Daum: I also think that many people don’t make any distinction between an essay and a memoir or confession, and I always want to be really clear with people that for me an essay is an outward inquiry, it’s trying to figure out a problem, and I would never ever sit down and write an essay unless it was going to transcend my own experience.
Didion: Right, but it is built on personal reference points because an essay has an “I” in it.
Daum: Yeah, but it’s not memoir. Memoir is allowed to stop at the end of the specific experience, and I think the essay demands transcendence and a thesis. I don’t see it as a confessional, because I think you should know everything about the narrator but nothing about the author, which I always felt you pulled off beautifully. As readers we’re very much at arm’s length the whole time.
Didion: Very few people realized that.
Hicklin: So it doesn’t feel that you are exposing yourself to other people’s scrutiny?
Didion: I didn’t feel that way, no.
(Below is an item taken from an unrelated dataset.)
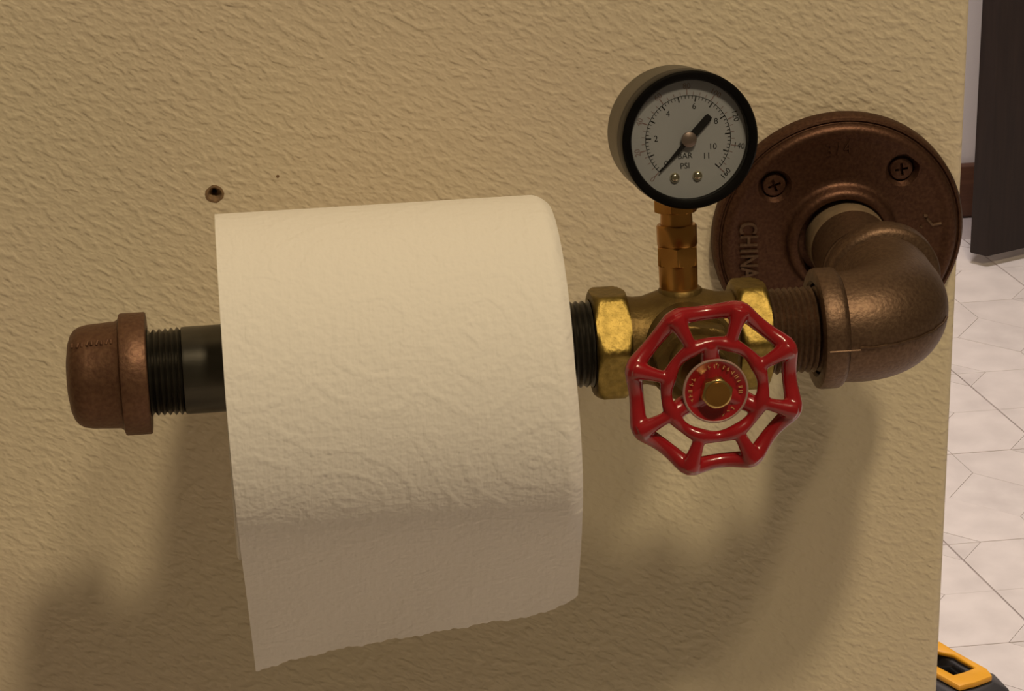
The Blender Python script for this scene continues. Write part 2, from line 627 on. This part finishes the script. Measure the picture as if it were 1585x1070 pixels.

As I said, there came a point where so many people thought that I was exposed to their scrutiny, that I was unable to respond adequately to the emotional weight that they were laying on it.
Daum: Can you remember any specifics?
Didion: There was just a lot of mail that i was unable to answer. I couldn’t deal with everybody’s baggage in a way.
Hicklin: You said in one of your essays collected in The White Album, “If I believed that going to a barricade would affect man’s fate in the slightest, I would go to that barricade, but it would be less than honest to say that I expect to happen on such a happy ending.” You wrote that in 1970. Do you still feel the barricades are ineffective?
Didion: I don’t think that they are effective, but I think that sometimes you have to go to them, but in full knowledge that it’s futile. The huge demonstrations here and in Europe before the Iraq war did not delay the course of that war, and I always thought that with Vietnam it was less the demonstrations than the fact that it was brought home to large numbers of voters that this was a no-win and people were getting killed and money was being spent and it wasn’t getting anywhere.
Daum: It was all before my time, but I always wondered how much of the antiwar hippie movement was really an aesthetic manifestation.
Didion: A lot of that was aesthetic.
Daum: But would you characterize the counterculture as an upper-middle-class thing?
Didion: No, as a middle-class phenomenon. There was a huge new middle class created by World War II and the G.I. bill.
Hicklin: Why do you write?
Didion: To figure out what I’m thinking. I really just don’t go around most days with a lot of celery formed thoughts in my head, or even reactions to things. So in order, at least, to stay sentient I have to write.
Daum: I find that, too. I don’t literally know what I’m thinking until I start writing, but sometimes I feel that once I do arrive at the thing it then feels separate, and it’s almost like a conceit, and it doesn’t seem authentic in some ways, but you have to go with it.
Didion: Which is what’s so scary about it.